— begin Available data —

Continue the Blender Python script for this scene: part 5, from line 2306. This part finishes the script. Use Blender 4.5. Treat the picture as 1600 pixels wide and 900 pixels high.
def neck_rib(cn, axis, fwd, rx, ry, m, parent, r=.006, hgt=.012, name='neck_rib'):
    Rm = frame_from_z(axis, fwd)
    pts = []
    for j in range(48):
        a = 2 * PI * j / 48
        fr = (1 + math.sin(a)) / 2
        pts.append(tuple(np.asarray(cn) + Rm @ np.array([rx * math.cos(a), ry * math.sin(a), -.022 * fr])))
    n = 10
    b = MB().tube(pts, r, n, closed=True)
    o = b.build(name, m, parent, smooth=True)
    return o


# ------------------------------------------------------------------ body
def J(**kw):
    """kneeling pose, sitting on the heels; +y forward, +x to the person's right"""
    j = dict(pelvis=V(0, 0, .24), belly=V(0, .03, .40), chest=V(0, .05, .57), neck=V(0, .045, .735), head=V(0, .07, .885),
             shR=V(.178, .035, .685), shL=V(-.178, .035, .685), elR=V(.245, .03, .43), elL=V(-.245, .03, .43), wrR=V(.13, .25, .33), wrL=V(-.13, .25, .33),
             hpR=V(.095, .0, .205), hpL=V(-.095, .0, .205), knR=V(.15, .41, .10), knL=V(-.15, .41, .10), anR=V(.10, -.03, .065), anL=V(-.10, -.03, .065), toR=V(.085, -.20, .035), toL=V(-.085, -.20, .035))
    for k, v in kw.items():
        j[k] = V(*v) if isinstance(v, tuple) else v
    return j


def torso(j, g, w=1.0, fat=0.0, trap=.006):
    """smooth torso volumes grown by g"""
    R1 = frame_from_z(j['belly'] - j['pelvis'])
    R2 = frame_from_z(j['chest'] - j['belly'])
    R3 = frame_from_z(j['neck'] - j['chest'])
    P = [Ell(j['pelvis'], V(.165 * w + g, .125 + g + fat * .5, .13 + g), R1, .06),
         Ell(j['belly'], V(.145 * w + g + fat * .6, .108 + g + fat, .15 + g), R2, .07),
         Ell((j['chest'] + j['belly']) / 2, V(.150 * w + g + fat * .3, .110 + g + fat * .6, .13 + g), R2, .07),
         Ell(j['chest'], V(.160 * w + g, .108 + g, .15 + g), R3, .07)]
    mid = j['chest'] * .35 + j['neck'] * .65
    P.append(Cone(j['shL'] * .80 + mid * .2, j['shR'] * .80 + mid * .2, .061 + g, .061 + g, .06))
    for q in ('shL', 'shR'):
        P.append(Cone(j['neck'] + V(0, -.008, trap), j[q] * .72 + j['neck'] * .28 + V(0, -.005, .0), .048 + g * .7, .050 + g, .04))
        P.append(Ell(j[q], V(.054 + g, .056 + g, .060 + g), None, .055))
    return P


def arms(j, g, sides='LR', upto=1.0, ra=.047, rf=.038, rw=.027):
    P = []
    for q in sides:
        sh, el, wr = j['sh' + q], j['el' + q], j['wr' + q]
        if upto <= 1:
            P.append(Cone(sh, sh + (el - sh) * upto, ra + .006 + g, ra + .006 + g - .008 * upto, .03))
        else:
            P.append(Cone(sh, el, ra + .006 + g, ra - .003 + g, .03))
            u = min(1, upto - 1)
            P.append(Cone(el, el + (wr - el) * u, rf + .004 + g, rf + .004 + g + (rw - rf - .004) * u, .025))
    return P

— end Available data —

## What to produce
Repeat the material above in full, keeping every word.

## Solution to the exercise
Continue the Blender Python script for this scene: part 5, from line 2306. This part finishes the script. Use Blender 4.5. Treat the picture as 1600 pixels wide and 900 pixels high.
def neck_rib(cn, axis, fwd, rx, ry, m, parent, r=.006, hgt=.012, name='neck_rib'):
    Rm = frame_from_z(axis, fwd)
    pts = []
    for j in range(48):
        a = 2 * PI * j / 48
        fr = (1 + math.sin(a)) / 2
        pts.append(tuple(np.asarray(cn) + Rm @ np.array([rx * math.cos(a), ry * math.sin(a), -.022 * fr])))
    n = 10
    b = MB().tube(pts, r, n, closed=True)
    o = b.build(name, m, parent, smooth=True)
    return o


# ------------------------------------------------------------------ body
def J(**kw):
    """kneeling pose, sitting on the heels; +y forward, +x to the person's right"""
    j = dict(pelvis=V(0, 0, .24), belly=V(0, .03, .40), chest=V(0, .05, .57), neck=V(0, .045, .735), head=V(0, .07, .885),
             shR=V(.178, .035, .685), shL=V(-.178, .035, .685), elR=V(.245, .03, .43), elL=V(-.245, .03, .43), wrR=V(.13, .25, .33), wrL=V(-.13, .25, .33),
             hpR=V(.095, .0, .205), hpL=V(-.095, .0, .205), knR=V(.15, .41, .10), knL=V(-.15, .41, .10), anR=V(.10, -.03, .065), anL=V(-.10, -.03, .065), toR=V(.085, -.20, .035), toL=V(-.085, -.20, .035))
    for k, v in kw.items():
        j[k] = V(*v) if isinstance(v, tuple) else v
    return j


def torso(j, g, w=1.0, fat=0.0, trap=.006):
    """smooth torso volumes grown by g"""
    R1 = frame_from_z(j['belly'] - j['pelvis'])
    R2 = frame_from_z(j['chest'] - j['belly'])
    R3 = frame_from_z(j['neck'] - j['chest'])
    P = [Ell(j['pelvis'], V(.165 * w + g, .125 + g + fat * .5, .13 + g), R1, .06),
         Ell(j['belly'], V(.145 * w + g + fat * .6, .108 + g + fat, .15 + g), R2, .07),
         Ell((j['chest'] + j['belly']) / 2, V(.150 * w + g + fat * .3, .110 + g + fat * .6, .13 + g), R2, .07),
         Ell(j['chest'], V(.160 * w + g, .108 + g, .15 + g), R3, .07)]
    mid = j['chest'] * .35 + j['neck'] * .65
    P.append(Cone(j['shL'] * .80 + mid * .2, j['shR'] * .80 + mid * .2, .061 + g, .061 + g, .06))
    for q in ('shL', 'shR'):
        P.append(Cone(j['neck'] + V(0, -.008, trap), j[q] * .72 + j['neck'] * .28 + V(0, -.005, .0), .048 + g * .7, .050 + g, .04))
        P.append(Ell(j[q], V(.054 + g, .056 + g, .060 + g), None, .055))
    return P


def arms(j, g, sides='LR', upto=1.0, ra=.047, rf=.038, rw=.027):
    P = []
    for q in sides:
        sh, el, wr = j['sh' + q], j['el' + q], j['wr' + q]
        if upto <= 1:
            P.append(Cone(sh, sh + (el - sh) * upto, ra + .006 + g, ra + .006 + g - .008 * upto, .03))
        else:
            P.append(Cone(sh, el, ra + .006 + g, ra - .003 + g, .03))
            u = min(1, upto - 1)
            P.append(Cone(el, el + (wr - el) * u, rf + .004 + g, rf + .004 + g + (rw - rf - .004) * u, .025))
    return P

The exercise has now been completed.